Zudem belege das Dokument D2 das allgemeine Fachwissen zum Zeitpunkt der Anmeldung bezüglich der Anordnung von Temperatur- und Feuchtesensoren in den Abluft- bzw. Zuluftströmen eines Trockners.
Somit seien die Merkmale 1.10 und 1.11 des Anspruchs 1 durch die Lehre des Dokuments D2, zumindest aber durch das darin enthaltene Fachwissen, für den Fachmann nahegelegt. Der Gegenstand des Anspruchs 1 des der angefochtenen Entscheidung zugrunde liegenden Hilfsantrags 1 beruhe daher nicht auf einer erfinderischen Tätigkeit.
Gleiches gelte für Anspruch 10 dieses Hilfsantrags, wobei hinsichtlich des Merkmals 10.1 betont werde, dass der Fachmann im Kontext des Dokuments K1, insbesondere im Hinblick auf den Begriff "sheet surface" in Figur 5, keinen funktionellen Unterschied zwischen einem Bogen und einer durchgängigen Bahn gesehen hätte. Außerdem verstünde der Fachmann den in der Beschreibung des Dokuments K1 verwendeten Begriff "coated" im Sinne von bedrucken und/oder lackieren.
VII. Der Vortrag der Beschwerdegegnerin lässt sich folgendermaßen zusammenfassen:
Neuheit gegenüber dem Dokument K1
Der in Figur 5 des Dokuments K1 offenbarte Begriff "sheet surface" beziehe sich auf die Oberfläche der in der Beschreibung genannten "webs of paper", d.h. Papierbahnen. Die aus dem Dokument K1 bekannte Maschine sei daher nicht für die Trocknung von Bögen geeignet, sodass bereits das Merkmal 1.1 als Unterscheidungsmerkmal zu betrachten sei. Hinsichtlich des Merkmals 1.4 werde darauf hingewiesen, dass das Dokument K1 ein Zirkulationssystem aufweise, bei dem die warme Trocknerabluft nicht zur Trocknerzuluft zugemischt werde. Dies ergebe sich auch aus der Funktion der in Figur 7 dargestellten Steuerung, wonach das Abluftventil 128 nicht kontinuierlich betrieben werde, sondern nur dann, wenn bestimmte Grenzwerte überschritten worden seien. Mit dem Bezugszeichen 122 sei in Dokument K1 ein Entlüftungsauslass und kein Sensor bezeichnet. Aus der Textstelle in Spalte 7, Zeile 70 bis Spalte 8, Zeile 58 des Dokuments K1 gehe hervor, dass ein Sensor zur Messung der Luftfeuchte der Trocknerabluft und nicht der Trocknerzuluft vorhanden sei. Die Beschwerdeführerin habe die Trocknerzuluft mit der Trocknerabluft verwechselt. Somit gehe ihre Argumentation ins Leere. Außerdem werde in Dokument K1 nicht in Abhängigkeit von einer Temperatur gesteuert. Der Gegenstand des Anspruchs 1 des der angefochtenen Entscheidung zugrunde liegenden Hilfsantrags 1 sei deshalb neu.

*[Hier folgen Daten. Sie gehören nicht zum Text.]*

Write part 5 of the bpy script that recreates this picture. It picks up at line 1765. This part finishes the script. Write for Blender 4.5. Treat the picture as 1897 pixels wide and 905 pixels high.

Gleiches gelte für Anspruch 10 dieses Hilfsantrags, in dessen kennzeichnendem Teil stehe, dass es sich bei den Messgrößen um relative Feuchtemesswerte und Temperaturmesswerte der Trocknerzuluft handle. Außerdem seien dort Parameter genannt, aus denen die Einstellwerte berechnet worden seien. Es werde bestritten, dass die Bezugnahme bei der Einstellung z.B. auf die Maschinengeschwindigkeit selbstverständlich sei.
Erfinderische Tätigkeit
Der Fachmann hätte keine Veranlassung gehabt, die aus dem Dokument K1 bekannte Maschine gemäß der Lehre des Dokuments D2 anzupassen, zumal letzteres weder ein Zirkulationssystem noch eine Mischung von Trocknerluft offenbare. Eine solche Anpassung hätte bedeutet, dass das ganze Wesen der im Ausgangspunkt K1 offenbarten Maschine hätte verändert werden müssen. Überdies bestünde bei der Maschine des Dokuments K1 keine Notwendigkeit, eine Temperaturmessung im Abluftkanal durchzuführen. Eine Kombination der völlig unterschiedlichen Maschinen gemäß den Dokumenten K1 und D2 beruhe auf einer rückschauenden Betrachtungsweise. Dem Argument der Einsprechenden 1, dass Anspruch 1 nicht verlange, dass eine Interaktion zwischen den Sensoren und der Steuereinrichtung stattfinde, könne schon deshalb nicht gefolgt werden, da die beanspruchten Sensoren einen bestimmten Zweck aufwiesen, nämlich die Steuerung vorzunehmen. Genau das offenbare das Dokument D2 jedoch nicht.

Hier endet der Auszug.